Öncelikle Ak Parti’nin başarısı MHP’nin kendisini desteklemesi ile sağlandı. Bu hem meclis partinin %40 bandının altına düşmesini engellemiş ve hem de Cumhurbaşkanlığı için ihtiyaç duyulan kritik oyun verilmesini sağlamıştır. Zatin Ak Parti’nin aldığı oy ile Cumhurbaşkanığı için verilen oyları karşılaştırdığımızda aradaki farkın nereden kaynaklandığını görmekteyiz.
Tabi bir de olayı başka türlü de okuyabiliriz. Yani Ak Parti seçmeni hükümetin yaptıklarından ve partinin performansından memnun kalmadılar ve milletvekilliğinde oyları MHP’ye verirken Cumhurbaşkanlığında Erdoğan’a verdiler.
Meral Akşener
Meral Akşener’in beklenen çıkışı yapmaması Erdoğan’ın izlediği akıllı siyasetin bir sonucu olmuştur. Erdoğan, belli çevrelerce alternatif olarak sunulan ve karşısında şişirilen birisini muhatap almayarak ve hatta mitinglerde hiç eleştirmeyerek gündemden düşmesini sağladı. Erdoğan, nispeten zayıf gördüğü Muharrem İnce’ye yüklenerek Meral Akşener’in alternatif olmasını engelledi.
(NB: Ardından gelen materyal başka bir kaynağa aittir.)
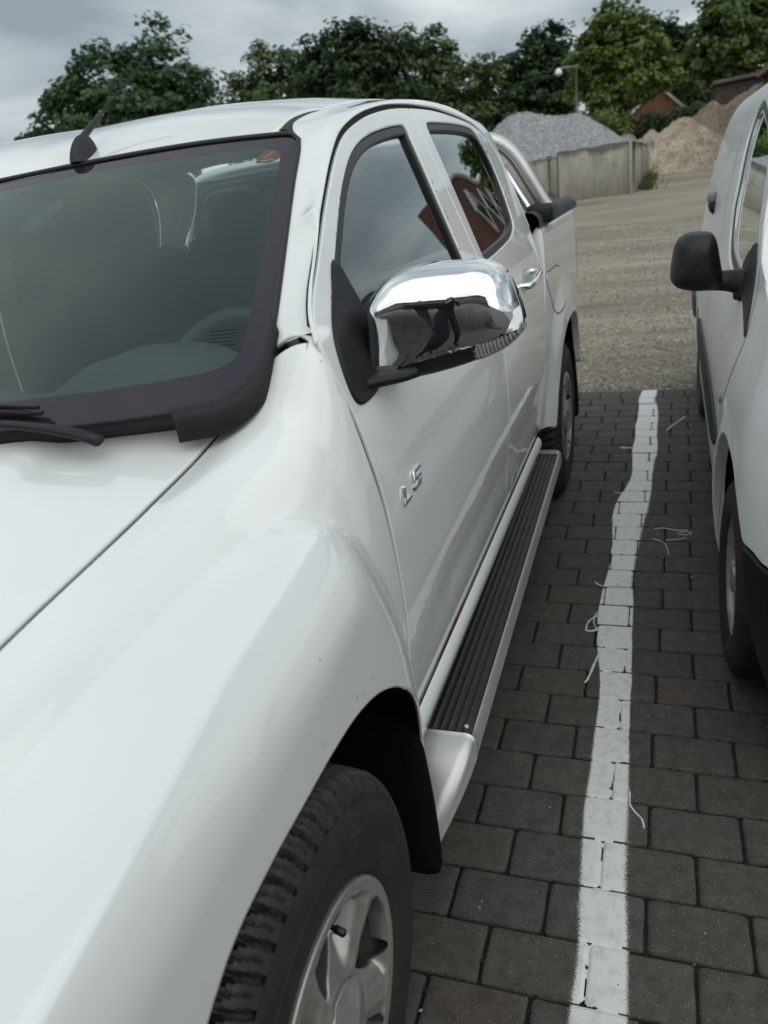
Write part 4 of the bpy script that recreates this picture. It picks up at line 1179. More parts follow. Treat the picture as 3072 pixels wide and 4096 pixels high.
for i, a in enumerate(t_):
    cdir = ring3[i] - [CX + .36, 1.60, 1.115]; cdir /= np.linalg.norm(cdir); ndir = np.array([0, -math.cos(tl_), math.sin(tl_)])
    tor.append([ring3[i] + .015 * (math.cos(b_) * cdir + math.sin(b_) * ndir) for b_ in np.linspace(0, 2 * np.pi, 10, endpoint=False)])
stw = part('steering_wheel', loft_vf(np.array(tor), close_n=True, close_m=True), M['interior'], truck)
part('wheel_hub', join_vf([box_vf((CX + .36, 1.59, 1.11), (.16, .05, .10), .02), box_vf((CX + .36, 1.60, 1.10), (.34, .025, .035), .01), tube_vf([(CX + .36, 1.57, 1.10), (CX + .36, 1.40, 1.03)], .03, 10)]), M['interior'], stw)
for w_ in (.36, -.36):
    for y_, nm in ((1.98, 'seat'), (2.80, 'seat')):
        st = part(nm, join_vf([box_vf((CX + w_, y_, .85), (.50, .52, .18), .06), box_vf((CX + w_, y_ + .30, 1.12), (.48, .15, .62), .06)]), M['interior_dark'], truck)
        part('headrest', join_vf([box_vf((CX + w_, y_ + .31, 1.50), (.25, .10, .17), .04)]), M['interior_dark'], st)
hl = []
for w_ in np.linspace(-.60, .60, 13):
    hl.append([roof_pt(w_, y_) - [0, 0, .030] for y_ in np.linspace(1.50, 3.15, 12)])
part('headliner', loft_vf(np.array(hl)), M['trim_light'], truck)
part('cab_floor', box_vf((CX, 2.2, .56), (1.6, 2.0, .06)), M['interior_dark'], truck)
rv = part('rear_view_mirror', box_vf((CX + .02, 1.40, 1.545), (.24, .03, .065), .012), M['interior_dark'], truck)
part('mirror_stem', tube_vf([(CX + .02, 1.39, 1.55), (CX + .03, 1.35, 1.575)], .010, 8), M['interior_dark'], rv)
# belt strap by the driver's seat
part('seat_belt', loft_vf(np.array([[(-.60, 2.10, 1.56), (-.60, 2.14, 1.56)], [(-.62, 2.08, 1.3), (-.62, 2.12, 1.3)], [(-.66, 2.05, 1.0), (-.66, 2.09, 1.0)]])), M['interior'], truck)

# ---- the other side
for o in [fdoor, rdoor]:
    d2 = mirror_copy(o, truck)
    for c_ in list(o.children):
        if c_.name.split('.')[0] in ('window_seal', 'window_glass', 'handle', 'handle_cup'): mirror_copy(c_, d2)
for o in [cabf, fnd, bd, lin, rlin, rb]:
    mirror_copy(o, truck)
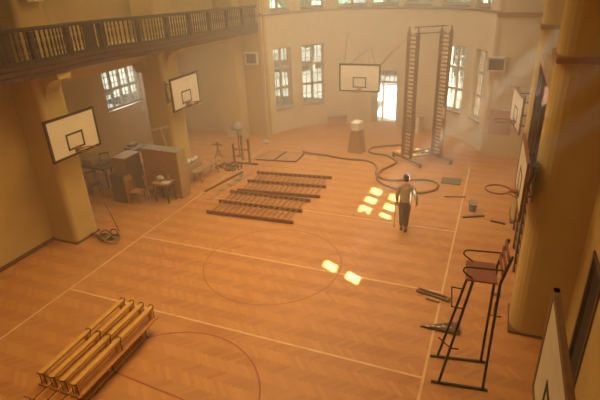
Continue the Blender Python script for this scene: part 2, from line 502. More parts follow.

Edoğan, İnce’yi muhatap alarak sol oyların Akşener’de yoğunlaşmasını önlemiş oldu. Seçimin ilk dönemlerinde sol kesimler İnce’yi sevmelerine rağmen Erdoğan karşısında milliyetçi ve muhafazakar oy da alacağını düşündükleri Akşener’i desteklemek gibi bir eğilim çizerken Erdoğan’ın İnce’yi muhatap alması ve İnce’nin de iyi bir hatiplik sergilemesi oyların oraya kaymasına neden oldu. Erdoğan, böylece karşı tarafı bölmüş oldu.
Muharrem İnce
İnce’nin en büyük başarısı da partisine rağmen bu oyları almış oldu. Bu onun için büyük bir başarıdır. Bu başarı Chp muhalefetinde güç almasına neden olacaktır. Chp, birçok çalışmada İnce’yi desteklemezken Kılıçdaroğlu’nun onu Cumhurbaşkanı olarak değil harcamak için ortaya attığını göstermiş oldu. Buna rağmen İnce’nin kullandığı birleştirici ve esprili dil, sol siyaset açısından ümit vaad etmiş olacağı gibi, ilk kez sol kesimde bir heyecan ve başaracaklarına olan güveni oluşturdu. İlk kez sol seçmen bir mitinge bu kadar büyük bir katılım gösterdi. Sol kesimin heyecanlanması ve siyaseti bir değişim aracı olarak görüp başka yollara tevessül etmemesi açısından da önemlidir. İnce’nin CHP’nin başına geçmesi muhalefeti daha yapıcı ve uzlaşıya açık şekle getirecektir. Fakat, onun dili ve söylemi CHP tarafından sindirilebilir mi? Zaman gösterecek.
Eksik olan nokta, proje yoksunluğu ve stratejinin yıkım, Erdoğan karşıtlığı üzerine oturtmasıdır. Bu konuda kendilerini yeniler öz eleştiri yaparlarsa Türkiye ve CHP kazanmış olur.
Aldığı oyların CHP’den ve hatta geleneksel sol oylarından farklı olması diğer oyları nereden aldığı sorusunu akla getirse de İyi Parti ve HDP adaylarının partilerinden daha az oy almaları, İnce’ye verilen oyların nereden geldiğini göstermektedir. Bu da, seçmen üzerinde İnce’nin daha güçlü ve hatta daha inandırıcı görüldüğünü göstermektedir.